* _YOUR GOAL_
Reproduce each line from the first in the data through the line that contains "w=B(); nx,ny=60,90; vs=[];fs=[]" exactly; give nothing else.

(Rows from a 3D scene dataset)
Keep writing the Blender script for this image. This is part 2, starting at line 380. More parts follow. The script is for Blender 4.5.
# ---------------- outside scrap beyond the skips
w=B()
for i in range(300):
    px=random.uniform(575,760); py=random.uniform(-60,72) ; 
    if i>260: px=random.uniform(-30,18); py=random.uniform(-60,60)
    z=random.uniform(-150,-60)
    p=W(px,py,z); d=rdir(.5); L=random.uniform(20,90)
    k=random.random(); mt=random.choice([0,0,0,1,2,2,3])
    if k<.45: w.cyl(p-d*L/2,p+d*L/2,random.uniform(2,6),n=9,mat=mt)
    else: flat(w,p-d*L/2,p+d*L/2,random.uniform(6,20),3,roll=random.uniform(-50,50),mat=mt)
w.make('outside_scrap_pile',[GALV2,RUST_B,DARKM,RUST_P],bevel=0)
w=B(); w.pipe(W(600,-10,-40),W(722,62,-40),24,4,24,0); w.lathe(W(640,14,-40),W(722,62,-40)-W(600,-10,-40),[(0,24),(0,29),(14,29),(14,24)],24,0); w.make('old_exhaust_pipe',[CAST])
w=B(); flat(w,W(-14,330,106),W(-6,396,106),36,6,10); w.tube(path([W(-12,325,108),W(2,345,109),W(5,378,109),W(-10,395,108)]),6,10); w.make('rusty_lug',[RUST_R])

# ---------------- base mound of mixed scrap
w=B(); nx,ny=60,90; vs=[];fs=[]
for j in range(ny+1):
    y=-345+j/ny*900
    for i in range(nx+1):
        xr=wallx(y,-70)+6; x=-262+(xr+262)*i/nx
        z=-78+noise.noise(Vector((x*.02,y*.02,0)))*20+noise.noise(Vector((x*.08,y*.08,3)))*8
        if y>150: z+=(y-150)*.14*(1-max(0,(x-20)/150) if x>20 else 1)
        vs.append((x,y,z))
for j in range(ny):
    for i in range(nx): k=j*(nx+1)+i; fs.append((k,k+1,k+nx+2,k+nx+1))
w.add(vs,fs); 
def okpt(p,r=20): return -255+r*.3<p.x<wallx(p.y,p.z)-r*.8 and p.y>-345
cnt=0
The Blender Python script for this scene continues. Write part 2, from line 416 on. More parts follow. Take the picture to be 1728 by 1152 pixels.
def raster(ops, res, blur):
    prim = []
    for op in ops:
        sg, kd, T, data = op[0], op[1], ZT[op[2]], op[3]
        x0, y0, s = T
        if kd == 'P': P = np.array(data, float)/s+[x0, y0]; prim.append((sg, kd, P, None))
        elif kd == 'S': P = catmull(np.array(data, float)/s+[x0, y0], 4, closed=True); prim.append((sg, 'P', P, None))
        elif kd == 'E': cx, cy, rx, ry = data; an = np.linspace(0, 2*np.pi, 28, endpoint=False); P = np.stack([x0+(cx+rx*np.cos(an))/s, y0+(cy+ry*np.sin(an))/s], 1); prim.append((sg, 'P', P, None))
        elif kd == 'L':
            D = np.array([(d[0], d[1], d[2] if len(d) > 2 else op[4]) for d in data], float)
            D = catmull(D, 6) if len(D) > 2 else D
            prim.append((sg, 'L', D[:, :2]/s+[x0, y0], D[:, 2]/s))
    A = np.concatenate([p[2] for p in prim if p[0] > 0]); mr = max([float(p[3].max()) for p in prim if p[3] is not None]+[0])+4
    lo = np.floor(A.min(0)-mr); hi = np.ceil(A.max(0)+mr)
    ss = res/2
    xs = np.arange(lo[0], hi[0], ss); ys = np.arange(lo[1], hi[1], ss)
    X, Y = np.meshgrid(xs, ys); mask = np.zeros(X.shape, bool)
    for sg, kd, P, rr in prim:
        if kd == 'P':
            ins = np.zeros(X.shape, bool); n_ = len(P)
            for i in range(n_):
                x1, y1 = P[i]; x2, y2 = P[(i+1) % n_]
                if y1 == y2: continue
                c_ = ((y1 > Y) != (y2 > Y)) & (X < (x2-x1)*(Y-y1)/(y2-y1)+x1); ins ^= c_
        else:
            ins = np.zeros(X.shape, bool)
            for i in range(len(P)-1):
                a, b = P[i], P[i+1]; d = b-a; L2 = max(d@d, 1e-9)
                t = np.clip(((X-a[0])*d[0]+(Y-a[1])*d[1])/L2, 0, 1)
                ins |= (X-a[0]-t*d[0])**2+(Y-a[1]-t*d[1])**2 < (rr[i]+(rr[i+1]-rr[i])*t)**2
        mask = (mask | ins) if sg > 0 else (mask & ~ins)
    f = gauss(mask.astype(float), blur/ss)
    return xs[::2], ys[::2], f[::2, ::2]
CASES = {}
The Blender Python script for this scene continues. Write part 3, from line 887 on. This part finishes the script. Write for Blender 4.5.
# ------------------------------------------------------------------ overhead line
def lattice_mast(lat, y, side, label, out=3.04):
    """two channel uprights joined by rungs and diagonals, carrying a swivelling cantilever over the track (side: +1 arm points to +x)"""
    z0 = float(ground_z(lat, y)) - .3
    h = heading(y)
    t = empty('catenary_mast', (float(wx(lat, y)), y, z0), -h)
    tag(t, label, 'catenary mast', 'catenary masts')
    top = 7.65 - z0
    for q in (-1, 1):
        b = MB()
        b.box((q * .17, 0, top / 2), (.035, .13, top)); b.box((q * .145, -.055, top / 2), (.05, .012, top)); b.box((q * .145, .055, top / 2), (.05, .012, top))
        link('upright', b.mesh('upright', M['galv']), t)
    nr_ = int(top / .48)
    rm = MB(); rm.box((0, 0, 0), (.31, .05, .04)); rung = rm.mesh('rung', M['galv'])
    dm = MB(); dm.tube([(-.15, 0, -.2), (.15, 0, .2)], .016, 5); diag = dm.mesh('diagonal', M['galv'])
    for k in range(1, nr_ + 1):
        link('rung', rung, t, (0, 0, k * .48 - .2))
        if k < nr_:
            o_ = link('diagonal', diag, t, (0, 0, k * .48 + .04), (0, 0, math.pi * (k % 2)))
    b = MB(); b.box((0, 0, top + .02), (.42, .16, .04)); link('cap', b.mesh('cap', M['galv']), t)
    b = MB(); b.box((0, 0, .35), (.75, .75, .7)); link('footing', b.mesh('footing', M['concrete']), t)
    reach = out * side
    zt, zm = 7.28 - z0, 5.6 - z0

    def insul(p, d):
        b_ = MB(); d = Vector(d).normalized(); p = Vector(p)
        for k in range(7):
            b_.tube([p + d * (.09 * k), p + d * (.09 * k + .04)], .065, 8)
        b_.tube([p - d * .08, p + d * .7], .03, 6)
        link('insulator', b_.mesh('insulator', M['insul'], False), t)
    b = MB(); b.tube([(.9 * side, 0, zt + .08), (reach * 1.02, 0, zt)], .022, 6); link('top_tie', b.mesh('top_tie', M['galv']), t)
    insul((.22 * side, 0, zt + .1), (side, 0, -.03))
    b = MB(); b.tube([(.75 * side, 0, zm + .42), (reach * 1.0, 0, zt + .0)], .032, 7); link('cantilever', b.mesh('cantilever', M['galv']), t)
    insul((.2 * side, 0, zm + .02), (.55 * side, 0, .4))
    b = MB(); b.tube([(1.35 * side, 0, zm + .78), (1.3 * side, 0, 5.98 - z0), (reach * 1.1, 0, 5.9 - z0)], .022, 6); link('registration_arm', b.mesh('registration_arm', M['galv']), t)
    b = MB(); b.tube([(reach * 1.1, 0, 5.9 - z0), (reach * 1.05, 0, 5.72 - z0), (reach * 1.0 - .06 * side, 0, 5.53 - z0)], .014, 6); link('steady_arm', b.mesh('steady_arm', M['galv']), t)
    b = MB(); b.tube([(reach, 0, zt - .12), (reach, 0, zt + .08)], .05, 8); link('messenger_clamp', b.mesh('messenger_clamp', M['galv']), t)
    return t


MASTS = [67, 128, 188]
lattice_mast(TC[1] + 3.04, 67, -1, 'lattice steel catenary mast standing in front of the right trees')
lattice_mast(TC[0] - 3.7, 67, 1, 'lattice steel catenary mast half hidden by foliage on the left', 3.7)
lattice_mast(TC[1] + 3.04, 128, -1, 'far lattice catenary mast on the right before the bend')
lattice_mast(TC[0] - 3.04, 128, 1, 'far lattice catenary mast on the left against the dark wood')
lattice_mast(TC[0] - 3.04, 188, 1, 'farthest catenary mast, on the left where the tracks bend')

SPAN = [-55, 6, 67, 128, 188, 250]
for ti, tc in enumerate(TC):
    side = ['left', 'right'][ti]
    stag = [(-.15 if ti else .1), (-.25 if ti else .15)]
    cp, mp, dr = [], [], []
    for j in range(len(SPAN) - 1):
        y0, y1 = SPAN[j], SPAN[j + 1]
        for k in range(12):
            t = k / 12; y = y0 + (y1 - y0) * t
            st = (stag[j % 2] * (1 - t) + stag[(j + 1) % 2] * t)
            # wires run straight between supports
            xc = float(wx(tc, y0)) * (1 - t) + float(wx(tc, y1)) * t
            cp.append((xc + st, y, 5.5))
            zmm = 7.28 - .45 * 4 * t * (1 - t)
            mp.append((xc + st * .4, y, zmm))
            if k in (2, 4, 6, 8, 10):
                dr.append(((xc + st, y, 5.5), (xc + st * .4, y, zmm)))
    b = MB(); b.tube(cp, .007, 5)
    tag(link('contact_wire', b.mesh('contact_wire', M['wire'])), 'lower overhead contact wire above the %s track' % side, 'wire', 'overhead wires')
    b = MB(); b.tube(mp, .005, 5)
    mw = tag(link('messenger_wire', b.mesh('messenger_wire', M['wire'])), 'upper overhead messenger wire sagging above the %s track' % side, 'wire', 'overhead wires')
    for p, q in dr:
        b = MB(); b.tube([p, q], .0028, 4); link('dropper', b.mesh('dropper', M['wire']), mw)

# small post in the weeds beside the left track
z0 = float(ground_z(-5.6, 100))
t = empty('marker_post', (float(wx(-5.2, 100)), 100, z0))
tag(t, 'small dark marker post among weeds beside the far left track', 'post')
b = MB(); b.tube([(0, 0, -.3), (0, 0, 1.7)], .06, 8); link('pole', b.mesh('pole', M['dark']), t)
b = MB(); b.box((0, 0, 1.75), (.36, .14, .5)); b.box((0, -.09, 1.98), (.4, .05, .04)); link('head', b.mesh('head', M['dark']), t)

* _CORRECT RESULT_
Keep writing the Blender script for this image. This is part 2, starting at line 380. More parts follow. The script is for Blender 4.5.
# ---------------- outside scrap beyond the skips
w=B()
for i in range(300):
    px=random.uniform(575,760); py=random.uniform(-60,72) ; 
    if i>260: px=random.uniform(-30,18); py=random.uniform(-60,60)
    z=random.uniform(-150,-60)
    p=W(px,py,z); d=rdir(.5); L=random.uniform(20,90)
    k=random.random(); mt=random.choice([0,0,0,1,2,2,3])
    if k<.45: w.cyl(p-d*L/2,p+d*L/2,random.uniform(2,6),n=9,mat=mt)
    else: flat(w,p-d*L/2,p+d*L/2,random.uniform(6,20),3,roll=random.uniform(-50,50),mat=mt)
w.make('outside_scrap_pile',[GALV2,RUST_B,DARKM,RUST_P],bevel=0)
w=B(); w.pipe(W(600,-10,-40),W(722,62,-40),24,4,24,0); w.lathe(W(640,14,-40),W(722,62,-40)-W(600,-10,-40),[(0,24),(0,29),(14,29),(14,24)],24,0); w.make('old_exhaust_pipe',[CAST])
w=B(); flat(w,W(-14,330,106),W(-6,396,106),36,6,10); w.tube(path([W(-12,325,108),W(2,345,109),W(5,378,109),W(-10,395,108)]),6,10); w.make('rusty_lug',[RUST_R])

# ---------------- base mound of mixed scrap
w=B(); nx,ny=60,90; vs=[];fs=[]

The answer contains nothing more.